─── MATERIALS PROVIDED ───
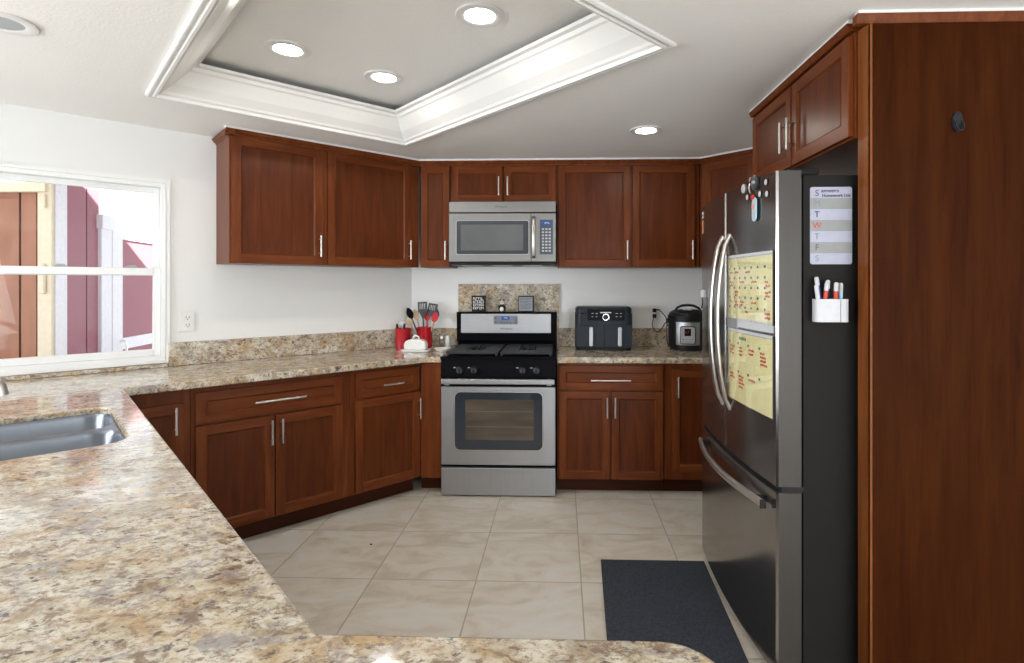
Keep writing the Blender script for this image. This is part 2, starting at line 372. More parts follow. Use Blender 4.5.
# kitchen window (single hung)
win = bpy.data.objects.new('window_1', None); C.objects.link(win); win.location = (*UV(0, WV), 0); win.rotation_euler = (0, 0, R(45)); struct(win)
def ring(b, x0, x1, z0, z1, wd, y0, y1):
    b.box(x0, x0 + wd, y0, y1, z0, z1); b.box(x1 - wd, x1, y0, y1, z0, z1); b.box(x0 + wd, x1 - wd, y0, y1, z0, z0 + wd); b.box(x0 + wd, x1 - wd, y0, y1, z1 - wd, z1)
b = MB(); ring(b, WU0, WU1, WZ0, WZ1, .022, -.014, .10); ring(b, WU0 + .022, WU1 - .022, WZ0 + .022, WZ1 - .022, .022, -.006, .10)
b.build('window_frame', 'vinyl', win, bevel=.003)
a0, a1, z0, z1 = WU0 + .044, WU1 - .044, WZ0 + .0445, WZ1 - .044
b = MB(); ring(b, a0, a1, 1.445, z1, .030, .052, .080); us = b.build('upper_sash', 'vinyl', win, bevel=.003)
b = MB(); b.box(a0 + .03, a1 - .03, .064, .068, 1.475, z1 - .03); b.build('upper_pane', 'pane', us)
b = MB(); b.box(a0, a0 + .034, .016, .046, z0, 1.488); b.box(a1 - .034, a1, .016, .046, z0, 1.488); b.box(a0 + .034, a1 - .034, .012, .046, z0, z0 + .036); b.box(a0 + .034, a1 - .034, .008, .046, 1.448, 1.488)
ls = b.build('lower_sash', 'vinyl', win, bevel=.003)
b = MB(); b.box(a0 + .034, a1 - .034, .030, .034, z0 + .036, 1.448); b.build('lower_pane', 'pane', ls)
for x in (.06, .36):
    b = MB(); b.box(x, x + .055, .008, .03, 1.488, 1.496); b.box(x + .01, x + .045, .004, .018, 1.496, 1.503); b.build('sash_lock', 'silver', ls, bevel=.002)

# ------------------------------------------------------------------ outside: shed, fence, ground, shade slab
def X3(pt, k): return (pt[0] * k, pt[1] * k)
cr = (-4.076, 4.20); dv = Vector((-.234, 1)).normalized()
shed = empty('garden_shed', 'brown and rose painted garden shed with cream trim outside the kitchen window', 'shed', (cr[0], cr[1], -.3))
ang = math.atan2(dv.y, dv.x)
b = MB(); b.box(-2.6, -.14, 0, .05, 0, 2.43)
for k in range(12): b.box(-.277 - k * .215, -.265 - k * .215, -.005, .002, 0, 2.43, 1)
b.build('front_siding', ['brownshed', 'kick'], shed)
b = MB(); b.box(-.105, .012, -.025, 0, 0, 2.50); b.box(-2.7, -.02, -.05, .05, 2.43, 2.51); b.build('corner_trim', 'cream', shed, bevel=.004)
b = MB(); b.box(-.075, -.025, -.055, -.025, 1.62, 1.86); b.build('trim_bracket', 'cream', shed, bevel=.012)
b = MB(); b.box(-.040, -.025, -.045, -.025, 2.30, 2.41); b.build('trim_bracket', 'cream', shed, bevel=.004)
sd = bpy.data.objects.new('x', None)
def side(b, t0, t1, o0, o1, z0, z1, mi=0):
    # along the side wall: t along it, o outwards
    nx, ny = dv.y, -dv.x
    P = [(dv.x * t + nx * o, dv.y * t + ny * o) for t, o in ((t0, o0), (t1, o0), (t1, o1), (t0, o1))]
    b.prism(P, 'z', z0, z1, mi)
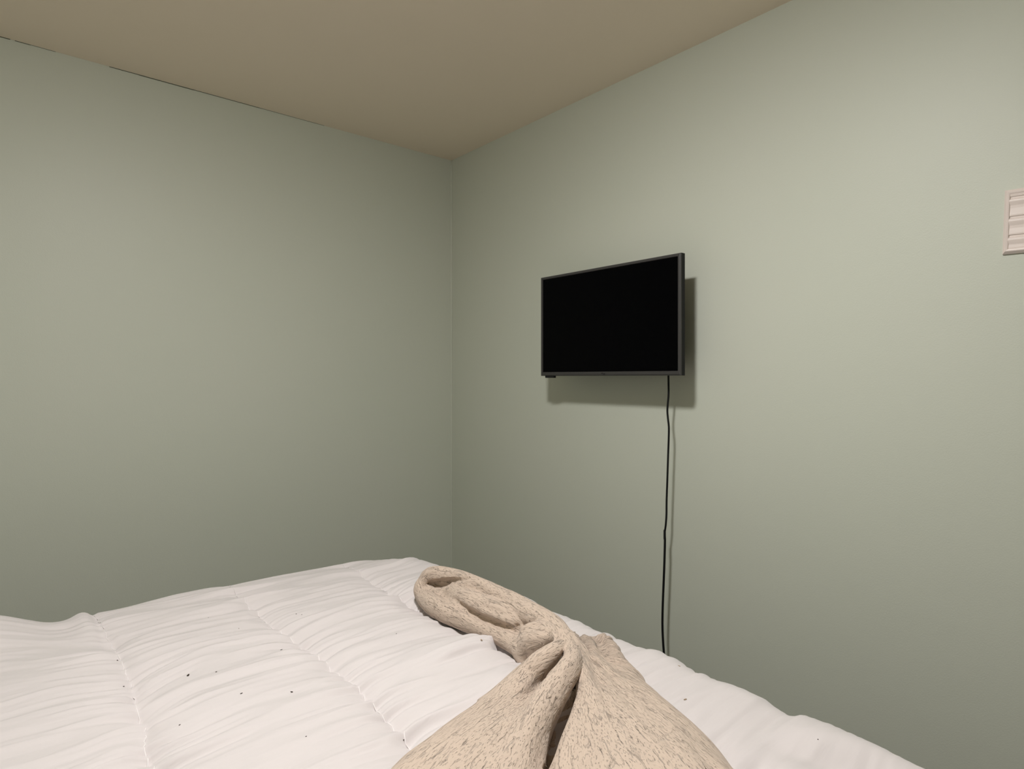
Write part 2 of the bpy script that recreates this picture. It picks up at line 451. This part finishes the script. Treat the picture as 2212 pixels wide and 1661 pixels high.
───
# [DIRECTION]
Set each line of the records down exactly, leaving every picture out.

# [WORKED SOLUTION]
Keep writing the Blender script for this image. This is part 2, starting at line 372. More parts follow. Use Blender 4.5.
# kitchen window (single hung)
win = bpy.data.objects.new('window_1', None); C.objects.link(win); win.location = (*UV(0, WV), 0); win.rotation_euler = (0, 0, R(45)); struct(win)
def ring(b, x0, x1, z0, z1, wd, y0, y1):
    b.box(x0, x0 + wd, y0, y1, z0, z1); b.box(x1 - wd, x1, y0, y1, z0, z1); b.box(x0 + wd, x1 - wd, y0, y1, z0, z0 + wd); b.box(x0 + wd, x1 - wd, y0, y1, z1 - wd, z1)
b = MB(); ring(b, WU0, WU1, WZ0, WZ1, .022, -.014, .10); ring(b, WU0 + .022, WU1 - .022, WZ0 + .022, WZ1 - .022, .022, -.006, .10)
b.build('window_frame', 'vinyl', win, bevel=.003)
a0, a1, z0, z1 = WU0 + .044, WU1 - .044, WZ0 + .0445, WZ1 - .044
b = MB(); ring(b, a0, a1, 1.445, z1, .030, .052, .080); us = b.build('upper_sash', 'vinyl', win, bevel=.003)
b = MB(); b.box(a0 + .03, a1 - .03, .064, .068, 1.475, z1 - .03); b.build('upper_pane', 'pane', us)
b = MB(); b.box(a0, a0 + .034, .016, .046, z0, 1.488); b.box(a1 - .034, a1, .016, .046, z0, 1.488); b.box(a0 + .034, a1 - .034, .012, .046, z0, z0 + .036); b.box(a0 + .034, a1 - .034, .008, .046, 1.448, 1.488)
ls = b.build('lower_sash', 'vinyl', win, bevel=.003)
b = MB(); b.box(a0 + .034, a1 - .034, .030, .034, z0 + .036, 1.448); b.build('lower_pane', 'pane', ls)
for x in (.06, .36):
    b = MB(); b.box(x, x + .055, .008, .03, 1.488, 1.496); b.box(x + .01, x + .045, .004, .018, 1.496, 1.503); b.build('sash_lock', 'silver', ls, bevel=.002)

# ------------------------------------------------------------------ outside: shed, fence, ground, shade slab
def X3(pt, k): return (pt[0] * k, pt[1] * k)
cr = (-4.076, 4.20); dv = Vector((-.234, 1)).normalized()
shed = empty('garden_shed', 'brown and rose painted garden shed with cream trim outside the kitchen window', 'shed', (cr[0], cr[1], -.3))
ang = math.atan2(dv.y, dv.x)
b = MB(); b.box(-2.6, -.14, 0, .05, 0, 2.43)
for k in range(12): b.box(-.277 - k * .215, -.265 - k * .215, -.005, .002, 0, 2.43, 1)
b.build('front_siding', ['brownshed', 'kick'], shed)
b = MB(); b.box(-.105, .012, -.025, 0, 0, 2.50); b.box(-2.7, -.02, -.05, .05, 2.43, 2.51); b.build('corner_trim', 'cream', shed, bevel=.004)
b = MB(); b.box(-.075, -.025, -.055, -.025, 1.62, 1.86); b.build('trim_bracket', 'cream', shed, bevel=.012)
b = MB(); b.box(-.040, -.025, -.045, -.025, 2.30, 2.41); b.build('trim_bracket', 'cream', shed, bevel=.004)
sd = bpy.data.objects.new('x', None)
def side(b, t0, t1, o0, o1, z0, z1, mi=0):
    # along the side wall: t along it, o outwards
    nx, ny = dv.y, -dv.x
    P = [(dv.x * t + nx * o, dv.y * t + ny * o) for t, o in ((t0, o0), (t1, o0), (t1, o1), (t0, o1))]
    b.prism(P, 'z', z0, z1, mi)
Write part 2 of the bpy script that recreates this picture. It picks up at line 451. This part finishes the script. Treat the picture as 2212 pixels wide and 1661 pixels high.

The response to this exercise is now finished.